By Christen Smith
FERC ordered paper hearings Monday in disputes over the criteria PJM used to reject several hydroelectric resources from pseudo-tying into the RTO’s grid.
Both Brookfield Energy Marketing and Cube Yadkin Generation said PJM erred when it determined some of their generating resources didn’t meet the RTO’s pseudo-tie requirements, preventing the companies from offering capacity.
Brookfield Complaint
In January, Brookfield challenged PJM’s assertion its Calderwood and Cheoah generating facilities did not pass the market-to-market flowgate test or meet its extraterritorial deliverability requirements, despite maintaining a firm point-to-point service from the Tennessee Valley Authority into Duke Energy’s balancing authority area at an annual cost of $5 million.
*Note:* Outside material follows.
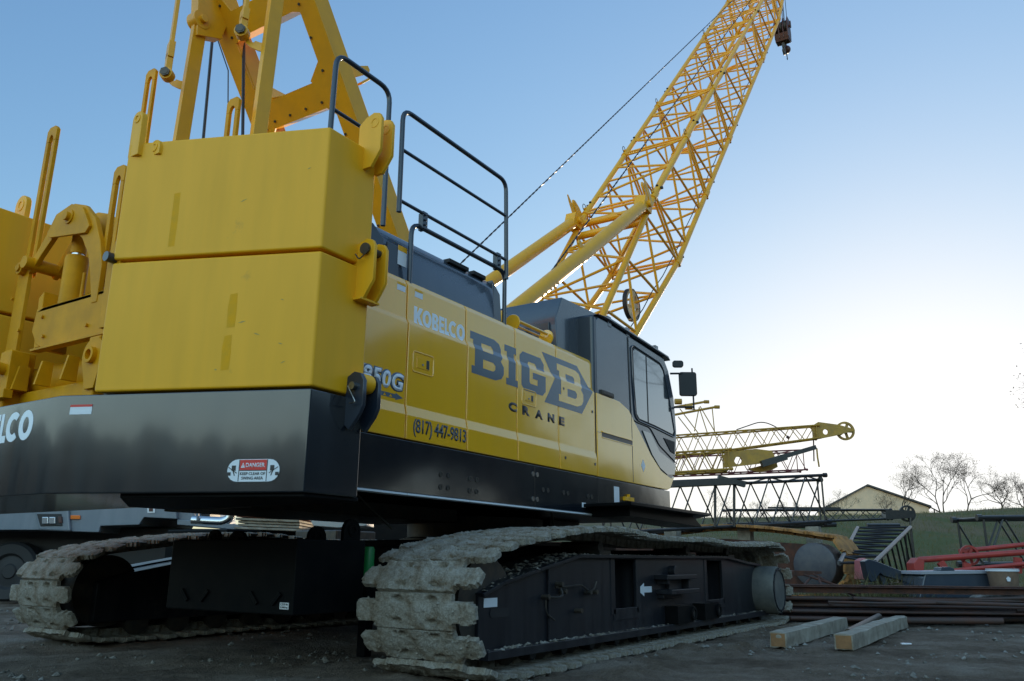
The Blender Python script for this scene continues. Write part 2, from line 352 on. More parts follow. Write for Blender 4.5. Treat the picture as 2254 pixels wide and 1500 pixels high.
me.from_pydata(vs, [], [(j*nx+i, j*nx+i+1, (j+1)*nx+i+1, (j+1)*nx+i) for j in range(ny-1) for i in range(nx-1)])
tag(link('ground', me, M['ground']), kind='structure')
vs = []; nu, nv = 420, 200
for j in range(nv):
    D = 15.5+ (j/(nv-1))**1.5*150
    for i in range(nu):
        X = -110+ i/(nu-1)*260
        p = Vector(CAM)+VF*D+VR*X; vs.append((p.x, p.y, hill_h(p.x, p.y) if D > 17 else -0.12))
me = bpy.data.meshes.new('hill'); me.from_pydata(vs, [], [(j*nu+i, j*nu+i+1, (j+1)*nu+i+1, (j+1)*nu+i) for j in range(nv-1) for i in range(nu-1)])
tag(link('hill', me, M['grass']), kind='structure')
# loose clods and stones lying on the dirt
q = MB(); rr = random.Random(3)
for i in range(15000):
    D = 2.6+rr.random()**1.5*9.5; X = (rr.random()*2-1)*D*0.75
    p = Vector(CAM)+VF*D+VR*X
    if -2.35 < p.y < -1.5 and abs(p.x) < 3.5: continue
    if noise.noise(Vector((p.x*1.1, p.y*1.1, 30))) < rr.uniform(-.05, .35): continue
    s_ = 0.004+0.028*rr.random()**4; z = ground_h(p.x, p.y); c_ = Vector((p.x, p.y, z+s_*0.3))
    vv = [c_+Vector((math.cos(a)*s_*rr.uniform(.6, 1.2), math.sin(a)*s_*rr.uniform(.6, 1.2), rr.uniform(-.2, .2)*s_)) for a in [k*math.pi*2/5 for k in range(5)]]
    vv += [c_+Vector((rr.uniform(-.3, .3)*s_, rr.uniform(-.3, .3)*s_, s_*rr.uniform(.5, .9))), c_-Vector((0, 0, s_))]
    q.add(vv, [(k, (k+1) % 5, 5) for k in range(5)]+[((k+1) % 5, k, 6) for k in range(5)])
o = q.build('loose_stones', M['clod'], smooth=False); tag(o, 'small stones and clods scattered over the dark dirt yard', 'stones', kind='stuff')

# ================================================================== track builder (used for the crane and for the rusty crawler)
def catmull(P, step):
    n = len(P); pts = []
    for i in range(n):
        p0, p1, p2, p3 = [Vector(P[(i+k-1) % n]) for k in range(4)]
        for k in range(24):
            t = k/24; pts.append(0.5*((2*p1)+(p2-p0)*t+(2*p0-5*p1+4*p2-p3)*t*t+(-p0+3*p1-3*p2+p3)*t**3))
    return pts
def track_path(P, count):
    pts = catmull(P, 0); n = len(pts); L = [0]
    for i in range(n): L.append(L[-1]+(pts[(i+1) % n]-pts[i]).length)
    tot = L[-1]; out = []; j = 0
    for k in range(count):
        s = tot*k/count
        while L[j+1] < s: j += 1
        t = (s-L[j])/(L[j+1]-L[j]); a, b = pts[j], pts[(j+1) % n]; p = a.lerp(b, t); d = (pts[(j+2) % n]-pts[j-1]).normalized()
        out.append((p, d))
    return out, tot/count
def shoe_mesh(p, w, seed, rough=1.0, da=0.0105, db=0.0145, th=0.035):
    """one track shoe: stepped ends with gaps between neighbours, lug recesses, caked and crumbled mud. x along the track, y across, z outwards"""
    na, nb = max(6, int(p/da)), max(10, int(w/db)); H = {}; bm = bmesh.new(); ver = {}
    def inside(a, b):
        B = abs(b)/(w/2); e = 0.0025*rough*noise.noise(Vector((a*40, b*40, seed)))*2
        if B > 0.995+e*2: return False
        if B > 0.66:
            lo, hi = -0.32*p, 0.30*p
            if B > 0.93: lo += (B-0.93)*2.2*p*0.45*2; hi -= (B-0.93)*2.2*p*0.45*2
            return lo+e < a < hi+e
        return abs(a) < 0.51*p
    def height(a, b):
        B = b/(w/2); h = 0.003*math.cos(a/p*math.pi*2)
        if abs(B) > 0.93: h -= (abs(B)-0.93)*0.20
        for bb in (0.13, -0.16):
            for aa in (0.34, -0.30):
                d = math.hypot((a-aa*p)/0.017, (b-bb*w)/0.045)
                if d < 1: h -= 0.035*min(1, (1-d)*3)
        n1 = noise.fractal(Vector((a*9, b*9, seed*3.1)), 0.9, 2.1, 5); n2 = noise.noise(Vector((a*55, b*55, seed)))
        n3 = noise.noise(Vector((a*4, b*3, seed*1.7)))
        return h+rough*(0.010*n1+0.007*n2+0.008*max(0, n3)+0.008*abs(noise.noise(Vector((a*24, b*24, seed*2.3)))))
    for i in range(na):
        for j in range(nb):
            a, b = ((i+.5)/na-.5)*p, ((j+.5)/nb-.5)*w
            if not inside(a, b): continue
            q = []
            for di, dj in ((0,0),(1,0),(1,1),(0,1)):
                k = (i+di, j+dj)
                if k not in ver:
                    x, y = (k[0]/na-.5)*p, (k[1]/nb-.5)*w
                    jx = 0.002*rough*noise.noise(Vector((x*60, y*60, seed+9))); jy = 0.0022*rough*noise.noise(Vector((x*60, y*60, seed+19)))
                    ver[k] = bm.verts.new((x+jx, y+jy, th*.5+height(x, y)))
                q.append(ver[k])
            bm.faces.new(q)
    r = bmesh.ops.extrude_face_region(bm, geom=bm.faces[:])
    for g in r['geom']:
        if isinstance(g, bmesh.types.BMVert): g.co.z = -th*.5+0.004*rough*noise.noise(Vector((g.co.x*50, g.co.y*50, seed)))
    if rough > 1.1:                                   # crumbs of dried mud stuck to the outer face
        rc = random.Random(seed)
        for k in range(150):
            a, b = rc.uniform(-.5, .5)*p, rc.uniform(-.5, .5)*w
            if not inside(a, b): continue
            s_ = 0.003+0.011*rc.random()**3; c = Vector((a, b, th*.5+height(a, b)+s_*.1))
            v = [bm.verts.new(c+Vector((math.cos(t)*s_*rc.uniform(.6, 1.4), math.sin(t)*s_*rc.uniform(.6, 1.4), -s_*.4))) for t in (0, 1.26, 2.51, 3.77, 5.03)]; ap = bm.verts.new(c+Vector((rc.uniform(-.4, .4)*s_, rc.uniform(-.4, .4)*s_, s_*rc.uniform(.5, 1))))
            for t in range(5): bm.faces.new((v[t], v[(t+1) % 5], ap))
    # two link lugs on the inside
    for sy in (-1, 1):
        bmesh.ops.create_cube(bm, size=1, matrix=Matrix.Translation((0, sy*0.10*w, -th*.5-0.03)) @ Matrix.Diagonal((p*0.9, 0.05, 0.06, 1)))
    bmesh.ops.recalc_face_normals(bm, faces=bm.faces)
    me = bpy.data.meshes.new('track_shoe'); bm.to_mesh(me); bm.free(); me.shade_smooth(); me.set_sharp_from_angle(angle=R(50)); return me
def place_shoe(me, p, d, y, parent, m):
    o = bpy.data.objects.new('track_shoe', me); C.objects.link(o)
    if not me.materials: me.materials.append(m)
    X = Vector((-d.x, 0, -d.z)); Y = Vector((0, 1, 0)); Z = X.cross(Y)
    o.parent = parent; o.matrix_local = Matrix(((X.x, Y.x, Z.x, p.x), (X.y, Y.y, Z.y, y), (X.z, Y.z, Z.z, p.z), (0, 0, 0, 1))); return o

# ================================================================== the crawler crane
crane = empty('crawler_crane')
tag(crane, 'large yellow and dark grey lattice boom crawler crane on muddy tracks, filling the foreground', 'crawler crane')
XV, YV, ZV = (1, 0, 0), (0, 1, 0), (0, 0, 1)
SIDE = dict(o=(0, 0, 0), u=XV, v=ZV, w=(0, -1, 0))   # seen from -Y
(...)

The company says it has held capacity obligations in PJM since 2014.
PJM told Brookfield in March 2018 its tests determined the facilities failed for 38 flowgates. A follow-up test three months later found the facilities failed “19 transmission elements.” PJM rejected as insufficient a report prepared by Quanta Technology that affirmed Brookfield’s point-to-point service complies with the RTO’s requirements.
PJM’s current pseudo-tie rules were approved by the commission in November 2017. The order included a five-year transition period for resources that had an existing pseudo-tie and had cleared in a capacity auction before May 2017 (ER17-1138). As a result of the failed tests, PJM said the Brookfield generators would be ineligible to participate in its capacity auction for the 2022/23 delivery year, after the transition period expired.
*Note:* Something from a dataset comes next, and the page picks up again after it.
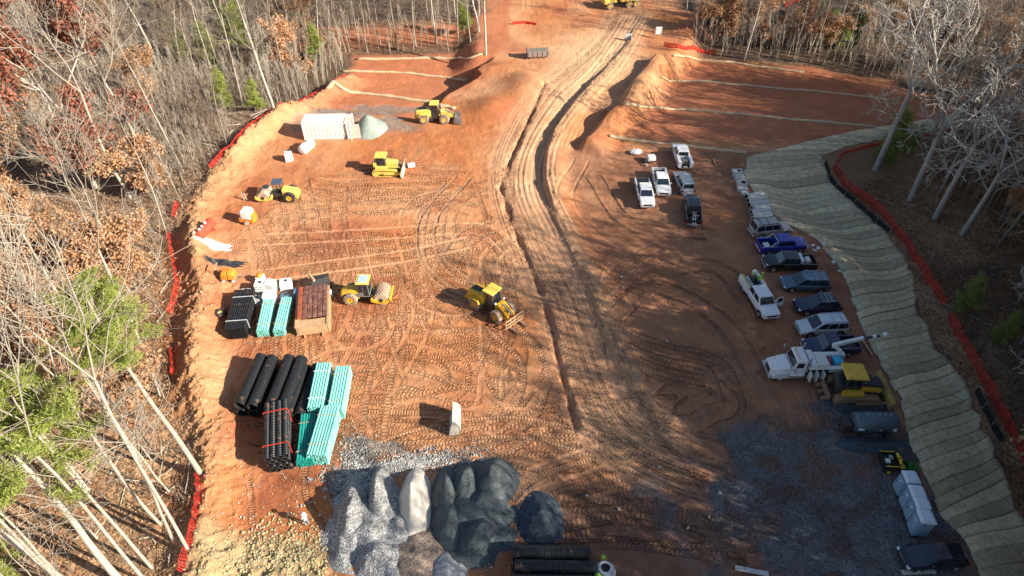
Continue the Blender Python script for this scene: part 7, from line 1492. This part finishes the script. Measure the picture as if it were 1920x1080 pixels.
for k, pr in enumerate(srcs):
    j2 = ng.nodes.new('GeometryNodeJoinGeometry')
    for ob in find(pr): oi_ = ng.nodes.new('GeometryNodeObjectInfo'); oi_.transform_space = 'ORIGINAL'; oi_.inputs[0].default_value = ob; ng.links.new(oi_.outputs['Geometry'], j2.inputs[0])
    cmp_ = ng.nodes.new('FunctionNodeCompare'); cmp_.data_type = 'INT'; cmp_.operation = 'EQUAL'; ng.links.new(ak, cmp_.inputs[2]); cmp_.inputs[3].default_value = k
    ip = ng.nodes.new('GeometryNodeInstanceOnPoints'); ng.links.new(gi.outputs[0], ip.inputs['Points']); ng.links.new(cmp_.outputs[0], ip.inputs['Selection']); ng.links.new(j2.outputs[0], ip.inputs['Instance']); ng.links.new(cx.outputs[0], ip.inputs['Rotation']); ng.links.new(as_, ip.inputs['Scale']); ng.links.new(ip.outputs[0], jn.inputs[0])
wm = wo_.modifiers.new('woods', 'NODES'); wm.node_group = ng
# saplings and thickets
sp = []
def edgeband(x, y):
    if not (inL(x, y) and y > 60 or inT(x, y)): return False
    e = min(abs(x - float(xl(y))) if y < 116 else 99, abs(y - float(top_edge(np.array([x]))[0]))); return e < 13
pts = scatter(820, (-75, 75, 60, 134), lambda x, y: edgeband(x, y) and visible(x, y, 4), 1.0, 60)
pts += scatter(420, (-100, 105, 60, 140), lambda x, y: (inL(x, y) or inT(x, y) or (inR(x, y) and x > 62)) and not edgeband(x, y) and visible(x, y, 4), 1.7)
pts += scatter(80, (-60, -30, 30, 62), lambda x, y: inL(x, y), 2.4)
pts = [p for p in pts if not any(abs(p[0] - q[0]) < 2.6 and -6 < p[1] - q[1] < 1.5 for q in _yp)]
pts.sort(key=lambda p: p[0] ** 2 + p[1] ** 2)
for k, (x, y) in enumerate(pts[:295]):
    z = 'left' if x < 0 else 'right'; plant(random.choice(SAPM), 'sapling', 'thin leafless sapling standing near ' + near(x, y), 'sapling', x, y, random.uniform(.65, 1.1), 'saplings near ' + near(x, y))
def mass(name, label, cat, pts, geos, m_, smin, smax):
    vs, fs, o_ = [], [], 0
    for x, y in pts:
        v_, f_ = random.choice(geos); a_ = random.uniform(0, 6.28); s_ = random.uniform(smin, smax); Rm = np.array([[math.cos(a_), -math.sin(a_), 0], [math.sin(a_), math.cos(a_), 0], [0, 0, 1]]); vs.append(v_ @ Rm.T * s_ + [x, y, surf(x, y)]); fs.append(f_ + o_); o_ += len(v_)
    o = bpy.data.objects.new(name, np_mesh(name, np.vstack(vs), np.vstack(fs), m_)); C.objects.link(o); return tag(o, label, cat, kind='stuff')
mass('sapling_thicket', 'grey thicket of countless thin saplings in the far woods', 'thicket', pts[295:], [sapling_geo(301 + k, 7.5, 1, 20) for k in range(3)], TWIGW, .7, 1.15)
bp_ = scatter(230, (46, 72, 20, 62), lambda x, y: inR(x, y) and (y < 52 or random.random() < .15) and visible(x, y, 1), 1.2) + scatter(120, (-50, -27, 22, 110), inL, 1.8) + scatter(120, (-60, 70, 100, 135), inT, 1.8)
bp_ = bp_[::2] + bp_[1:200:2]
mass('brushwood', 'tangled leafless brushwood on the forest floor', 'brushwood', bp_, [sapling_geo(311 + k, 2.6, 5, 7) for k in range(2)], TWIG, .5, 1.1)
# fallen leaves
rr = np.random.default_rng(5); n = 78000; side = rr.random(n)
lx = np.where(side < .45, rr.uniform(-60, -24, n), np.where(side < .9, rr.uniform(43, 74, n), rr.uniform(-45, 65, n))); ly = np.where(side < .45, rr.uniform(20, 80, n), np.where(side < .9, rr.uniform(22, 84, n), rr.uniform(100, 125, n)))
dd_, ss_, _ = polydist(lx, ly, FENCE_R)
ok = np.where(side < .45, lx < xl(ly) + .8, np.where(side < .9, (ss_ < 0), ly > top_edge(lx)))
lx, ly = lx[ok], ly[ok]; n = len(lx); lz = surf_arr(lx, ly) + rr.uniform(.02, .16, n); s_ = rr.uniform(.05, .13, n); a_ = rr.uniform(0, 6.28, n); tl = rr.normal(0, .5, n)
ca, sa = np.cos(a_), np.sin(a_); c_ = np.stack([lx, ly, lz], 1); u = np.stack([ca, sa, tl], 1) * s_[:, None]; w_ = np.stack([-sa, ca, tl[::-1]], 1) * s_[:, None] * .8
V_ = np.stack([c_ - u, c_ + w_, c_ + u], 1).reshape(-1, 3)
mi = rr.integers(0, 3, n); o = bpy.data.objects.new('leaf_litter', np_mesh('leaf_litter', V_, np.arange(3 * n).reshape(n, 3), [mat('litter_tan', (.42, .25, .14), .8, var=.3), mat('litter_brown', (.27, .13, .065), .8, var=.3), mat('litter_pale', (.52, .36, .22), .8, var=.3)], midx=mi)); C.objects.link(o); tag(o, 'brown fallen leaves covering the forest floor', 'leaf litter', kind='stuff')
# fallen branches
g = TG(); rr = np.random.default_rng(8)
for x, y in scatter(150, (-45, -26, 22, 100), inL, 1.2) + scatter(70, (46, 68, 24, 80), inR, 1.6):
    a_ = rr.uniform(0, 6.28); g.path('crown', np.array([x, y, surf(x, y) + .1]), np.array([math.cos(a_), math.sin(a_), .05]), rr.uniform(1, 4.5), rr.uniform(.03, .08), .02, 3, .12, 4, rr)
o = bpy.data.objects.new('fallen_branches', np_mesh('fallen_branches', np.vstack(g.V['crown']), np.vstack(g.F['crown']), BARKW)); C.objects.link(o); tag(o, 'pale fallen branches lying on the forest floor', 'branches', kind='stuff')
# what shows beyond the woods: a parked car and a pale shed among the trees
c = G(1783, 8); t = thing('shed', 'pale roofed shed glimpsed through the trees at the top right edge', 'shed', c, .1); MB().box(-3, 3, -2, 2, 0, 2.4).build('wall', CONC, t); MB().prism([(-3.2, 2.4), (3.2, 2.4), (3.2, 2.5), (0, 3.6), (-3.2, 2.5)], -2.2, 2.2).build('roof', CWH, t)
MB().box(-.4, .5, -2.05, -1.98, 0, 2.0).build('door', DARKST, t); MB().box(1.2, 2.2, -2.05, -1.98, 1.0, 1.9).build('window', GLASS, t)
v, cb, d = car('suv', 'white car glimpsed through the bare trees below the shed at the top right', 'car', (1760, 19), (1800, 19), WHITE)
for o in bpy.data.objects:
    if o.parent is None and o.get('group') == 'cars and pickups parked on the clay': tilt_to_ground(o, 3.2, 1.6)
FERC ruled Aug. 26 that Brookfield’s complaint raised legitimate concerns about how PJM applied its requirements (EL19–34). The commission noted PJM’s Tariff and Manuals do not specify the “deliverability criteria” the RTO uses for its evaluations.
“The record is not clear as to what deliverability criteria PJM uses to determine whether pseudo-tied resources can participate in the auctions, whether it uses those deliverability criteria consistently for all projects or how PJM evaluated the Brookfield facilities,” the commission said. ” … PJM has not sufficiently explained why the Brookfield facilities failed the M2M flowgate test while other external generators affecting the same flowgate (Flowgate No. 93209) did not.”
However, the commission denied Brookfield’s request to extend the five-year transition period. PJM said doing so would be inappropriate because the transition period is memorialized in the Tariff and would require a showing that the original transition was unjust and unreasonable. “Brookfield has presented neither a basis on which the commission could grant its requested interim relief nor a demonstration such relief would be appropriate in these circumstances,” FERC said.
Cube Yadkin Complaint
Cube Yadkin Generation filed its complaint after PJM informed it in June 2018 that its 220-MW Yadkin Project — the Tuckertown, High Rock, Falls and Narrows hydroelectric sites on the Yadkin River about 75 miles from Charlotte, N.C. — did not meet the “electrical distance” requirement under its pseudo-tie rules.
FERC approved the electrical distance test in its 2017 order, saying it struck an appropriate balance between allowing external resources to participate in PJM’s capacity market while providing the RTO with reliability assurance. The commission said it accepted PJM’s representation that the further its state estimator model extends beyond its own borders, the less resilient the PJM system becomes to data losses and inaccuracies.
In its Aug. 26, order, the commission said Yadkin had raised factual questions about how PJM conducted the electrical distance test (EL19-51). Cube Yadkin said PJM’s identification of three electrically closest buses for the project is electrically impossible because the series arrangement of the resources — with grid connections to only High Rock and Badin — means there can only be two closest buses.
FERC said PJM did not directly dispute Cube Yadkin’s arguments but responded each site’s location has a “unique set of paths through and out of the Yadkin area to the PJM border and, given these unique paths, finding differences between each location is not unexpected.”
The commission said that raised questions as to how PJM’s algorithm selects the buses and paths used in the electrical distance test and whether the selection of the wrong bus could cause a generator to fail when it would have otherwise passed.
FERC gave PJM 30 days to respond to its questions about its methodology, with responses by Brookfield and Yadkin due within 15 days of the RTO’s filings. “After receipt of these filings, commission staff is authorized to establish additional procedures, including a staff technical conference,” FERC said.